Interdire les minarets pour contenir l’islam
En approuvant l’interdiction de construire des minarets, en novembre dernier, les citoyens ont voulu donner un signe clair contre la propagation de l’islam en Suisse. Mais selon une étude, le vote n’était pas fondamentalement dirigé contre les musulmans ou les étrangers.
Le résultat du vote du 29 novembre 2009 ne s’explique pas par la xénophobie des Suisses, indique le traditionnel sondage qui suit les votes populaires (analyse Vox). Ainsi, environ 40% des citoyens qui se prononcent d’habitude pour l’égalité des chances entre Suisses et étrangers se sont prononcés pour une interdiction des minarets.
«Pour beaucoup de ceux qui ont participé au scrutin, il ne s’agissait pas d’un vote contre les musulmans», a expliqué le politologue Hans Hirter de l’Université de Berne, lundi lors de la présentation des résultats de l’analyse Vox. En effet, bien que 57% des votants aient approuvé l’interdiction, le sondage montre en même temps qu’environ deux tiers des citoyens estiment que les modes de vie des musulmans et des Suisses sont compatibles.
Symbole de domination
Ces deux résultats peuvent sembler contradictoires. Mais les choses deviennent plus claires lorsque les sondés expliquent les raisons qui les ont poussés à voter pour une interdiction des minarets.
L’argument le plus fréquemment cité (24%) consiste à dire que «le minaret est un symbole de domination de l’islam». Pour les partisans de l’initiative, il s’agissait donc de donner un signe symbolique contre la propagation de l’islam en Suisse.
Une analyse plus poussée montre par ailleurs que des personnes qui ont refusé l’initiative sont, elles aussi, d’accord avec cet argument.
L’image est tout autre concernant l’argument selon lequel l’initiative contrevient aux droits de l’homme. Cette critique, souvent exprimée durant la campagne, n’a pas porté, même auprès de ceux qui ont refusé l’initiative. «On ne peut pas gagner un scrutin avec un argument sur les droits de l’homme», commente Hans Hirter.
Problème des minorités
Après le vote du 29 novembre, la Suisse a été sévèrement critiquée à l’étranger. Les commentateurs avaient alors estimé que les droits des minorités ne se prêtaient pas à des scrutins populaires.
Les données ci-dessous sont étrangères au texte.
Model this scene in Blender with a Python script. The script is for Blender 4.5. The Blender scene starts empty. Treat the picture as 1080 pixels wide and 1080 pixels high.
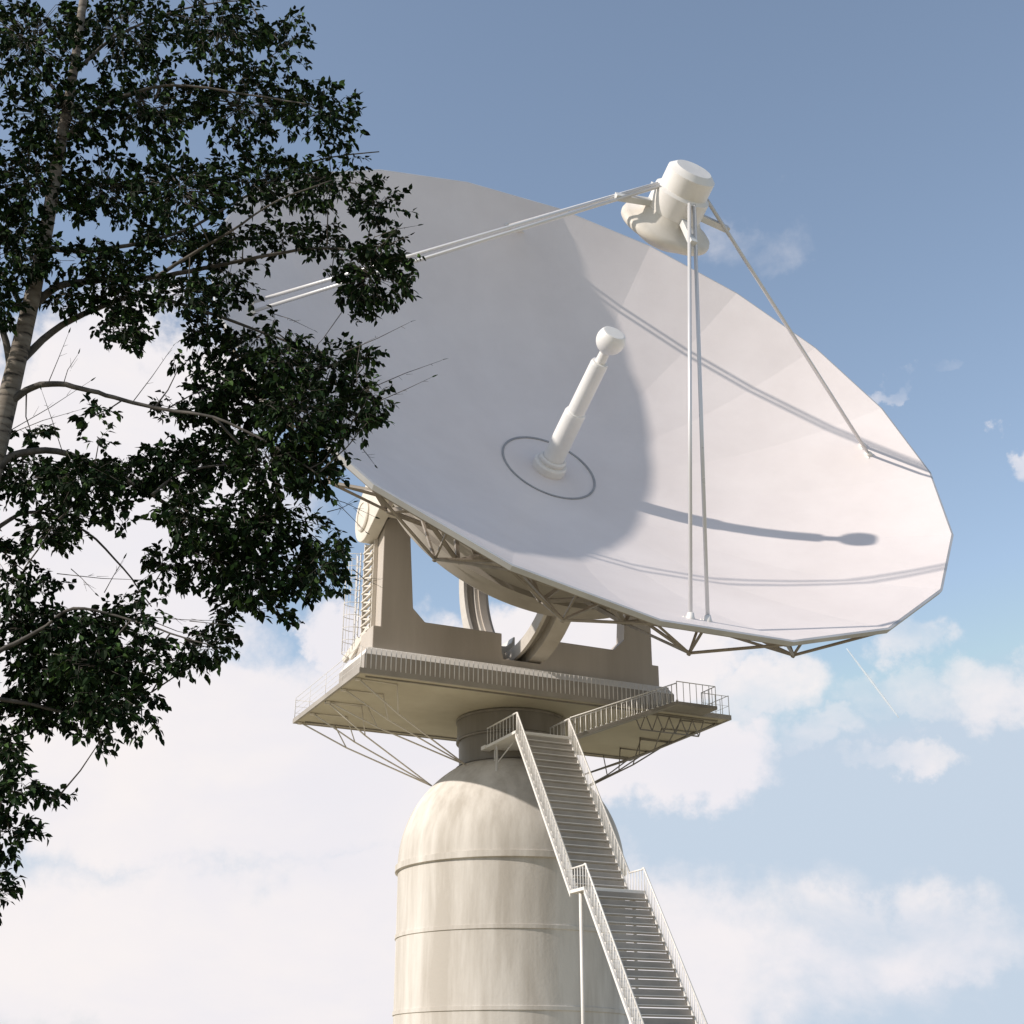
import bpy, math, random
from mathutils import Vector, Matrix
R_ = math.radians
scene = bpy.context.scene
col = scene.collection
rnd = random.Random(7)

# ------------------------------------------------------------------ camera
EYE = 1.7
PITCH = 0.40320
F_PX = 1439.24            # focal length for a 1080 px wide square picture
cam_d = bpy.data.cameras.new('camera'); cam = bpy.data.objects.new('camera', cam_d); col.objects.link(cam)
cam.location = (0, 0, EYE); cam.rotation_euler = (math.pi/2 + PITCH, 0, 0)
cam_d.sensor_width = 36; cam_d.sensor_height = 36; cam_d.lens = 36 * F_PX / 1080
cam_d.clip_start = 0.1; cam_d.clip_end = 60000
scene.camera = cam

# ------------------------------------------------------------------ materials
def nodes_of(m):
    m.use_nodes = True
    return m.node_tree.nodes, m.node_tree.links

def paint(name, col1, col2, rough=0.5, scale=0.35, metallic=0.0, bump=0.0, bscale=12.0, streak=False, spec=0.5, fine=0.0):
    m = bpy.data.materials.new(name); n, l = nodes_of(m)
    b = n['Principled BSDF']; b.inputs['Roughness'].default_value = rough; b.inputs['Metallic'].default_value = metallic
    b.inputs['Specular IOR Level'].default_value = spec
    tc = n.new('ShaderNodeTexCoord'); mp = n.new('ShaderNodeMapping'); l.new(tc.outputs['Object'], mp.inputs['Vector'])
    if streak: mp.inputs['Scale'].default_value = (1, 1, 0.12)
    nz = n.new('ShaderNodeTexNoise'); nz.inputs['Scale'].default_value = scale; nz.inputs['Detail'].default_value = 8; nz.inputs['Roughness'].default_value = 0.62
    l.new(mp.outputs['Vector'], nz.inputs['Vector'])
    cr = n.new('ShaderNodeValToRGB'); cr.color_ramp.elements[0].position = 0.36; cr.color_ramp.elements[1].position = 0.66
    cr.color_ramp.elements[0].color = (*col1, 1); cr.color_ramp.elements[1].color = (*col2, 1)
    l.new(nz.outputs['Fac'], cr.inputs['Fac']); l.new(cr.outputs['Color'], b.inputs['Base Color'])
    nr = n.new('ShaderNodeTexNoise'); nr.inputs['Scale'].default_value = scale * 5; nr.inputs['Detail'].default_value = 5
    l.new(tc.outputs['Object'], nr.inputs['Vector'])
    mr = n.new('ShaderNodeMapRange'); mr.inputs['To Min'].default_value = max(0.05, rough - 0.1); mr.inputs['To Max'].default_value = min(1, rough + 0.12)
    l.new(nr.outputs['Fac'], mr.inputs['Value']); l.new(mr.outputs['Result'], b.inputs['Roughness'])
    if bump:
        nb = n.new('ShaderNodeTexNoise'); nb.inputs['Scale'].default_value = bscale; nb.inputs['Detail'].default_value = 6
        l.new(tc.outputs['Object'], nb.inputs['Vector'])
        bp = n.new('ShaderNodeBump'); bp.inputs['Strength'].default_value = bump; bp.inputs['Distance'].default_value = 0.05
        l.new(nb.outputs['Fac'], bp.inputs['Height']); l.new(bp.outputs['Normal'], b.inputs['Normal'])
    return m

M = {}
M['dish'] = paint('dish_white_paint', (0.72, 0.655, 0.635), (0.785, 0.72, 0.70), rough=0.42, scale=0.16, bump=0.10, bscale=3.5, spec=0.45)
M['white'] = paint('white_steel_paint', (0.74, 0.71, 0.68), (0.82, 0.79, 0.75), rough=0.45, scale=0.8, spec=0.4)
M['feed'] = paint('feed_white_paint', (0.78, 0.76, 0.74), (0.84, 0.82, 0.79), rough=0.4, scale=0.7)
M['tube'] = paint('galvanised_tube', (0.66, 0.65, 0.65), (0.72, 0.71, 0.71), rough=0.30, scale=0.15, metallic=0.25)
M['beige'] = paint('beige_steel_paint', (0.42, 0.37, 0.32), (0.54, 0.485, 0.43), rough=0.5, scale=0.3, bump=0.12, bscale=9, streak=True, spec=0.35)
M['cream'] = paint('cream_steel_paint', (0.62, 0.57, 0.50), (0.74, 0.69, 0.62), rough=0.5, scale=0.5, spec=0.4)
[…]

La démocratie directe ne représente pas, d’une manière générale, une tyrannie de la majorité, rétorque le professeur Adrian Vatter. Il base cette affirmation sur une étude récente consacrée aux scrutins nationaux et cantonaux des 50 dernières années portant sur des questions relatives aux minorités.
Toutefois, cette étude montre également que les demandes des étrangers et des minorités religieuses peinent à être prises en compte. Leurs demandes sont bien plus souvent rejetées que celles émanant d’autres minorités. Dans ce sens, les musulmans sont doublement prétérités.
Les demandes d’une minorité sont tout particulièrement rejetées si celle-ci est considérée comme mal intégrée ou si elle représente des idéaux étrangers à la Suisse, souligne Hans Hirter.
Les Suisses se montrent en revanche plus tolérants par rapport aux minorités linguistiques ou aux handicapés. Les revendications de ces deux minorités ont été comparativement plus souvent acceptées au cours des 50 dernières années.
Eva Herrmann, swissinfo.ch
(Traduction de l’allemand: Olivier Pauchard)
Le clivage gauche-droite a été très marqué sur la question des minarets. Les sympathisants de gauche ont voté à plus de 80% contre l’initiative et ceux de droite à plus de 80% pour l’initiative.
Les partis du centre-droit avaient recommandé le rejet de l’initiative. Mais leurs sympathisants se sont majoritairement prononcés en sa faveur. Cette divergence ne s’était pas vue lors des précédents votes concernant les étrangers.
Le niveau de formation a également joué un rôle important. L’initiative a été approuvé à 76% chez les personnes ayant effectué un apprentissage, mais à seulement 35% chez celles ayant fait des études supérieures.
Au niveau des confessions, tant les protestants que les catholiques ont voté à environ 60% en faveur de l’initiative, bien que leurs Eglises recommandaient le «non».
1008 citoyens ont été interrogés pour cette 100e analyse Vox.
Le sondage a été réalisé par l’institut gfs.bern au cours des deux semaines qui ont suivi le vote du 29 novembre.
L’analyse des données a été effectuée par l’Institut de sciences politiques de l’Université de Berne.